You will be familiar with the story of the golden calf in the account of the Exodus. When Moses went up the mountain, the people began to grumble about whether they had chosen the right God. The consequence of their speculation was that they began to construct idols of their own. The story is a reminder of the way in which we can so easily fall prey to false Gods, money, beauty, power, war. The whole pantheon of ancient Gods are still there to seduce us by their easy answers, their half-truths masking suffering, the half-fulfilled desires which promising everything and deliver nothing. One of the unspoken tragedies of our lives is that human beings are still sacrificed to idols – we need to look no further than the streets of Kyiv. Jesus says, ‘It is written, Worship the Lord your God and serve only him’. Augustine recognised that the will to power, the libido dominandi, which lies at the heart of all idolatry is nothing other than the renunciation of love. The will to power is all about the assertion of self, while love is the surrender of self to others. To ‘worship the Lord your God and serve only him‘ discloses to each of us the secret of our hearts, our true love.
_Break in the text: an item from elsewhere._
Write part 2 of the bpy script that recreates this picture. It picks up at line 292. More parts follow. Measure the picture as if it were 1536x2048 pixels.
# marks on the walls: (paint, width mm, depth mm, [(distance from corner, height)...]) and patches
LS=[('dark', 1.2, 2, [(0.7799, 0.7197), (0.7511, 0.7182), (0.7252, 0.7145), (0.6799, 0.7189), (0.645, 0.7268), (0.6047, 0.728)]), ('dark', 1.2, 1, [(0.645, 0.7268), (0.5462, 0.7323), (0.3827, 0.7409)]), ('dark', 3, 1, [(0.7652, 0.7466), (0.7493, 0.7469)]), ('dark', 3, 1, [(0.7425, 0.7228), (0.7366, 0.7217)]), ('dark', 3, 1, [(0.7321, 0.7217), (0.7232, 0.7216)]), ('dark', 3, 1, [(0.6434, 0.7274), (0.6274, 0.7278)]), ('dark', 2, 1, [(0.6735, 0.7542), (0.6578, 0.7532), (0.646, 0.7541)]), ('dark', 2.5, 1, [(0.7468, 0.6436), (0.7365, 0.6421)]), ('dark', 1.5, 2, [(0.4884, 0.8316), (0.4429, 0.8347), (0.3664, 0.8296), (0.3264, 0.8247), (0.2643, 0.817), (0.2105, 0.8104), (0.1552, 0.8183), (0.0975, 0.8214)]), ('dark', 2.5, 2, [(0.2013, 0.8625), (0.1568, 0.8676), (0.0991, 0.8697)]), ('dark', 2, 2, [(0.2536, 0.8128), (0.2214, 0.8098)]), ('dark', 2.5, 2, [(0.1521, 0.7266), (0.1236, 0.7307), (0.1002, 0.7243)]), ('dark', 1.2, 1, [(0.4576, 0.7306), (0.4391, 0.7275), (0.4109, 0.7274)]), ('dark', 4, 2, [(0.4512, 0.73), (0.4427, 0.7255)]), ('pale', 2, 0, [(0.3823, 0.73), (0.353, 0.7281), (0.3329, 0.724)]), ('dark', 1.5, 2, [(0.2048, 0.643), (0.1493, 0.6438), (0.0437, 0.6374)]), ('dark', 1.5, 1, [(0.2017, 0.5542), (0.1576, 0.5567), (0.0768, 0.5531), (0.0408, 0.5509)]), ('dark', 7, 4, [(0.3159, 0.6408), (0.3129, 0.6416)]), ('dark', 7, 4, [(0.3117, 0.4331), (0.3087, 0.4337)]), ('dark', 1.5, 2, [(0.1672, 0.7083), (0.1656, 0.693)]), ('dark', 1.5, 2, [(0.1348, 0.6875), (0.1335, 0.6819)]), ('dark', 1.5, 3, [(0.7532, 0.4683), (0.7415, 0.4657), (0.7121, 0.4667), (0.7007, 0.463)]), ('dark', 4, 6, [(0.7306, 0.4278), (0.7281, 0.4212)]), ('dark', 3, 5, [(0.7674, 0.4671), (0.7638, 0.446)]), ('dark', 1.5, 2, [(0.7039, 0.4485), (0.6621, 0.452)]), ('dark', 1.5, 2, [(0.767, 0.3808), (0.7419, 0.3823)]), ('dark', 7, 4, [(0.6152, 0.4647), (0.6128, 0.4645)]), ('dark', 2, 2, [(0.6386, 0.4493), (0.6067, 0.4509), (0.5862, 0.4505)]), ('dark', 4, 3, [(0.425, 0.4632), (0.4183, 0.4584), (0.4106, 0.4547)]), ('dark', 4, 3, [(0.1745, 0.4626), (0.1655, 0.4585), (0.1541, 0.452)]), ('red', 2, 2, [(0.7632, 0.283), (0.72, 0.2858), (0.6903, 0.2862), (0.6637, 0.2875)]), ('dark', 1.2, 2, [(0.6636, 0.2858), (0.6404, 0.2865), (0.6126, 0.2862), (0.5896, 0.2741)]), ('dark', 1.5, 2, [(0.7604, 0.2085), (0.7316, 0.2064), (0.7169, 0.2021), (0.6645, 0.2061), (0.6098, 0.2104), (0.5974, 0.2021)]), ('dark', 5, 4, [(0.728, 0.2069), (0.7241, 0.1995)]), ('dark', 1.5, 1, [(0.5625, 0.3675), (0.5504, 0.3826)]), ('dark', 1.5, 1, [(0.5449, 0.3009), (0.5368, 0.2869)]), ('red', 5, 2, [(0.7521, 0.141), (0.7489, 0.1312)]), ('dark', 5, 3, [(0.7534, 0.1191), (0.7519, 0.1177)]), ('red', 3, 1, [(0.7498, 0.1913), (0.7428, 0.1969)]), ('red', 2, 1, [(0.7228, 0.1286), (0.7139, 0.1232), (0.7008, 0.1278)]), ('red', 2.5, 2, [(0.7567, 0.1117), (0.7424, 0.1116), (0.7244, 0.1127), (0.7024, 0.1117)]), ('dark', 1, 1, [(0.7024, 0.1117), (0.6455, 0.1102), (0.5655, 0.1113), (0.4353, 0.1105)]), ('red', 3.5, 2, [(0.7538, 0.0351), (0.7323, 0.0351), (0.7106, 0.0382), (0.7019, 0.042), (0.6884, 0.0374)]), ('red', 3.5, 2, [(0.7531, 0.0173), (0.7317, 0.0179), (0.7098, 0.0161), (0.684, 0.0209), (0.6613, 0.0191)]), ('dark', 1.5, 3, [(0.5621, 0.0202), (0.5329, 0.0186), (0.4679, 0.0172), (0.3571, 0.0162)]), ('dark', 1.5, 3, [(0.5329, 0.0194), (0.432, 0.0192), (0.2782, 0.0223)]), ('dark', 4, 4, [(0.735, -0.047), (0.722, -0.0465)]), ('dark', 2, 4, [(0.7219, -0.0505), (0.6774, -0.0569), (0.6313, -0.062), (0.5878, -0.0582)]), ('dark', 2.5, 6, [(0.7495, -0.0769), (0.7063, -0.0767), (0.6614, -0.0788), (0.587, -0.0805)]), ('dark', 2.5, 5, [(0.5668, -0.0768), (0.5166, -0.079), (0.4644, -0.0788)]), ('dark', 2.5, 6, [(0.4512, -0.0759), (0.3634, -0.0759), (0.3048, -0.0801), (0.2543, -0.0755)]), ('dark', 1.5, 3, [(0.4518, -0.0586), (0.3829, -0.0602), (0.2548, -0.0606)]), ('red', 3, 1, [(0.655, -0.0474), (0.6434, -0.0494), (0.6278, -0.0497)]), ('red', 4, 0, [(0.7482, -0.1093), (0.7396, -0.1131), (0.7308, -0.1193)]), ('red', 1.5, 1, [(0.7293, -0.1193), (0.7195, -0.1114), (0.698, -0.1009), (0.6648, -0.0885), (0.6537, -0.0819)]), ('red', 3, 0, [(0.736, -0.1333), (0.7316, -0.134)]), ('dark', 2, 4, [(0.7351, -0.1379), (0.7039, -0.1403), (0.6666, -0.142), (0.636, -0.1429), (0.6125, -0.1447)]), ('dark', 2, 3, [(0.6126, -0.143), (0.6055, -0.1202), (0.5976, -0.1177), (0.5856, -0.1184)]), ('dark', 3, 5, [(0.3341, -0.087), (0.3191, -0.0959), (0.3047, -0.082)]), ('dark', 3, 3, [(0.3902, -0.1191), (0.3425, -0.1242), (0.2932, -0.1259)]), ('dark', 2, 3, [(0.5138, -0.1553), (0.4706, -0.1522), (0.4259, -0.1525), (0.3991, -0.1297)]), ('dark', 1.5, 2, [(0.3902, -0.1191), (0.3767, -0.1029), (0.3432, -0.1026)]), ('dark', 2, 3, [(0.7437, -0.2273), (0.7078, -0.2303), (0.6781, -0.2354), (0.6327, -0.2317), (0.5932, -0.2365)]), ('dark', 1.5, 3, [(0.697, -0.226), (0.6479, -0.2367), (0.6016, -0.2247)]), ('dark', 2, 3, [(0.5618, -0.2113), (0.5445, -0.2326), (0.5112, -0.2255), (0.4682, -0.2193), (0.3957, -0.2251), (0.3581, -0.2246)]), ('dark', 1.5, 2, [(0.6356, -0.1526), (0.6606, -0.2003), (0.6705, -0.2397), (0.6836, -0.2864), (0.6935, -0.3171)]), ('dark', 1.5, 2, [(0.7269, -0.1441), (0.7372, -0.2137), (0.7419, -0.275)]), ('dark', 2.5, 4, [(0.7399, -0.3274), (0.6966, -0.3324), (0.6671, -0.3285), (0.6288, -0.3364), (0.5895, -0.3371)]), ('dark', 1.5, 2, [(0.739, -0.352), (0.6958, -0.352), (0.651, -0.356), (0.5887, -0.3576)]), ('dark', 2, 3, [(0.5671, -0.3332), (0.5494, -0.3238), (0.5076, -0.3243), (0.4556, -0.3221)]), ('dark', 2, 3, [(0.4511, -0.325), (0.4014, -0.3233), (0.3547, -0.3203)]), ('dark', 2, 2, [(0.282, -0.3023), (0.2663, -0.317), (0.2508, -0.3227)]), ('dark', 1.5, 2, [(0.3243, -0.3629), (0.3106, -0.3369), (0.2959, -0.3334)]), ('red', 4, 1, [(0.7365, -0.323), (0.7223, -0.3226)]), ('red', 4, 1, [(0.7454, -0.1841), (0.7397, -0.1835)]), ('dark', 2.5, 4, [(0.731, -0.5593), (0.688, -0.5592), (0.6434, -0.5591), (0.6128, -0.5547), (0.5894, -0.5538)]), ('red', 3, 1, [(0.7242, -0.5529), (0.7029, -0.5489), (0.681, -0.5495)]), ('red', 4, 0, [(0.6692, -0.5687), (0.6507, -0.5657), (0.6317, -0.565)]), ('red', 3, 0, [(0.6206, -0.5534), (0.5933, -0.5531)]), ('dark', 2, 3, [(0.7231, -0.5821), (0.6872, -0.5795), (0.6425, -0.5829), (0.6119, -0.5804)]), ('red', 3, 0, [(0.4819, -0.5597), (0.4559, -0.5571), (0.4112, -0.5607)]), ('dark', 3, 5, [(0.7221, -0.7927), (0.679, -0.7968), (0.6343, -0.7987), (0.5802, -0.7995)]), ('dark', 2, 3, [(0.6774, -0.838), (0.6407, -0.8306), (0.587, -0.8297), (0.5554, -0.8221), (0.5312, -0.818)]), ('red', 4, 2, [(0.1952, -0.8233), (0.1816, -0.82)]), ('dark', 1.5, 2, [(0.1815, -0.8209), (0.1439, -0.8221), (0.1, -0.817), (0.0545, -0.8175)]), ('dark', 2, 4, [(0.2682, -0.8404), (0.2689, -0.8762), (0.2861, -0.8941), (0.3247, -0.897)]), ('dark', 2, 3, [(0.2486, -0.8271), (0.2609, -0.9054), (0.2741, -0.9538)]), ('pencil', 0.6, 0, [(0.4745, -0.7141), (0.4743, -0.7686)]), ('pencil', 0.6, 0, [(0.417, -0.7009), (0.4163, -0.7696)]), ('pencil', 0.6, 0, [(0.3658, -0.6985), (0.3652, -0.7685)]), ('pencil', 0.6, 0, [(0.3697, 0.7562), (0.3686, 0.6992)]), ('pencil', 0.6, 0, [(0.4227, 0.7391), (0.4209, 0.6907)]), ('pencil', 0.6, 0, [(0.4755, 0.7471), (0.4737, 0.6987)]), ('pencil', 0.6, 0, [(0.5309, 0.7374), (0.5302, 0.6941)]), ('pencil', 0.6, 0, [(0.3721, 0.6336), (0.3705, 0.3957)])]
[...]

But the third temptation is perhaps the most intriguing. It is the temptation of despair. It comes last (and note that Luke has changed the order) because by this stage most of us have already tried the other two and found them wanting. The Book of Exodus tells that during their journey, the Israelites came to the wilderness of Sin and when they camped at Rephidim, they discovered that there was no water and they despaired. The people quarrelled with Moses and they complained against Moses, ‘Why did you bring us out of Egypt, to kill us and our children and livestock with thirst?’ And they called the place Massah and Meribah because their quarrelling and despair put God to the test.

So Jesus is taken and placed on the pinnacle of the temple and told, ‘Throw yourself down from here’. Another word for pinnacle would be ‘the edge’. Jesus is pushed to the very edge – but he is not pushed over the edge. He does not despair. He says, ‘You do not put the Lord your God to the test’. In the face of all kinds of provocation, manipulation and violence, we do not despair. Think of the images last week of those Ukrainian women encountering a young Russian conscript, barely out of school, clearly confused and distressed. They feed him and phone his mum to let her know that he’s safe. Such an action, in its generosity, appeals to the best in us and shows us that we do not need to despair, and even though the current situation may not give us grounds for optimism, we can still hope.

The story of Jesus in the wilderness discloses to us three perennial temptations, which disclose to us the sometimes complicated and conflicted emotions in the human heart. As we ponder these three temptations, we are challenged to think again about our motives and our compulsions, our fears and anxieties, particularly the ones which manifest themselves in destructive patterns of behaviour.

Lent is not a period for us to wallow in our sins, or to pretend that it is wicked to be you. It is a time for us to put away our temptation to despair, and instead to cultivate the great theological virtues of faith, of hope, of love. Lent is a season of preparation for the mystery of Easter, and when we celebrate the paschal mystery of the death and resurrection of Jesus Christ, we are drawn into a profound and challenging narrative in which faith is renewed, hope is restored, and love’s redeeming work is done. This is the mystery which we celebrate in this Eucharist. Amen.